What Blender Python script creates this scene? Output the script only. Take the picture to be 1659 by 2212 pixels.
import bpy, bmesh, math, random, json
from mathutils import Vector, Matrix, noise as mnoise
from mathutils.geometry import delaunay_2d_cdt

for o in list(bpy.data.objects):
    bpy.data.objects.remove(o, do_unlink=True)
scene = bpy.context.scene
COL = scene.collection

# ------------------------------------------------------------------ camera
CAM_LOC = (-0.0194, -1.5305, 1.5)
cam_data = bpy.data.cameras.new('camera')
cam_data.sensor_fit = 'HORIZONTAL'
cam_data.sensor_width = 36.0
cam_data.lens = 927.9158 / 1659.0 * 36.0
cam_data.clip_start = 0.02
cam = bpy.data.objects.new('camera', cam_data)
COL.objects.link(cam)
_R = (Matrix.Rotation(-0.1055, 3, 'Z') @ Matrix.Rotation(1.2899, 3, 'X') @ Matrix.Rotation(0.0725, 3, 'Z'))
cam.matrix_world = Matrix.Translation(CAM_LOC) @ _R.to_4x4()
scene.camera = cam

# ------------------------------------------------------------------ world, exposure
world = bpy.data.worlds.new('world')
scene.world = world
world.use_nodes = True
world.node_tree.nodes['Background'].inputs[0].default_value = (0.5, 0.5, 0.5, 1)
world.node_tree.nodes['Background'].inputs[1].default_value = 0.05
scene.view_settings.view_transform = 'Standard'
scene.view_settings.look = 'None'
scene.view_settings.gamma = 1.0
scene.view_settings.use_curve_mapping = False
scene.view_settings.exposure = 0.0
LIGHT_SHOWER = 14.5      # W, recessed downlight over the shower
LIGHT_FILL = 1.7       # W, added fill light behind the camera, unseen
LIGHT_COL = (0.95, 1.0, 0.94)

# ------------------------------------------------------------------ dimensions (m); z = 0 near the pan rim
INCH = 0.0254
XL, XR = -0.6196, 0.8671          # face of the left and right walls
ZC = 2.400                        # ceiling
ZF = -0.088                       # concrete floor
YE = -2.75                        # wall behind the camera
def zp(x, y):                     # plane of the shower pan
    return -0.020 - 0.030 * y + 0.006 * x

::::

Directions for this task
Return each line of the data exactly as written above.

Solution for this problem
What Blender Python script creates this scene? Output the script only. Take the picture to be 1659 by 2212 pixels.
import bpy, bmesh, math, random, json
from mathutils import Vector, Matrix, noise as mnoise
from mathutils.geometry import delaunay_2d_cdt

for o in list(bpy.data.objects):
    bpy.data.objects.remove(o, do_unlink=True)
scene = bpy.context.scene
COL = scene.collection

# ------------------------------------------------------------------ camera
CAM_LOC = (-0.0194, -1.5305, 1.5)
cam_data = bpy.data.cameras.new('camera')
cam_data.sensor_fit = 'HORIZONTAL'
cam_data.sensor_width = 36.0
cam_data.lens = 927.9158 / 1659.0 * 36.0
cam_data.clip_start = 0.02
cam = bpy.data.objects.new('camera', cam_data)
COL.objects.link(cam)
_R = (Matrix.Rotation(-0.1055, 3, 'Z') @ Matrix.Rotation(1.2899, 3, 'X') @ Matrix.Rotation(0.0725, 3, 'Z'))
cam.matrix_world = Matrix.Translation(CAM_LOC) @ _R.to_4x4()
scene.camera = cam

# ------------------------------------------------------------------ world, exposure
world = bpy.data.worlds.new('world')
scene.world = world
world.use_nodes = True
world.node_tree.nodes['Background'].inputs[0].default_value = (0.5, 0.5, 0.5, 1)
world.node_tree.nodes['Background'].inputs[1].default_value = 0.05
scene.view_settings.view_transform = 'Standard'
scene.view_settings.look = 'None'
scene.view_settings.gamma = 1.0
scene.view_settings.use_curve_mapping = False
scene.view_settings.exposure = 0.0
LIGHT_SHOWER = 14.5      # W, recessed downlight over the shower
LIGHT_FILL = 1.7       # W, added fill light behind the camera, unseen
LIGHT_COL = (0.95, 1.0, 0.94)

# ------------------------------------------------------------------ dimensions (m); z = 0 near the pan rim
INCH = 0.0254
XL, XR = -0.6196, 0.8671          # face of the left and right walls
ZC = 2.400                        # ceiling
ZF = -0.088                       # concrete floor
YE = -2.75                        # wall behind the camera
def zp(x, y):                     # plane of the shower pan
    return -0.020 - 0.030 * y + 0.006 * x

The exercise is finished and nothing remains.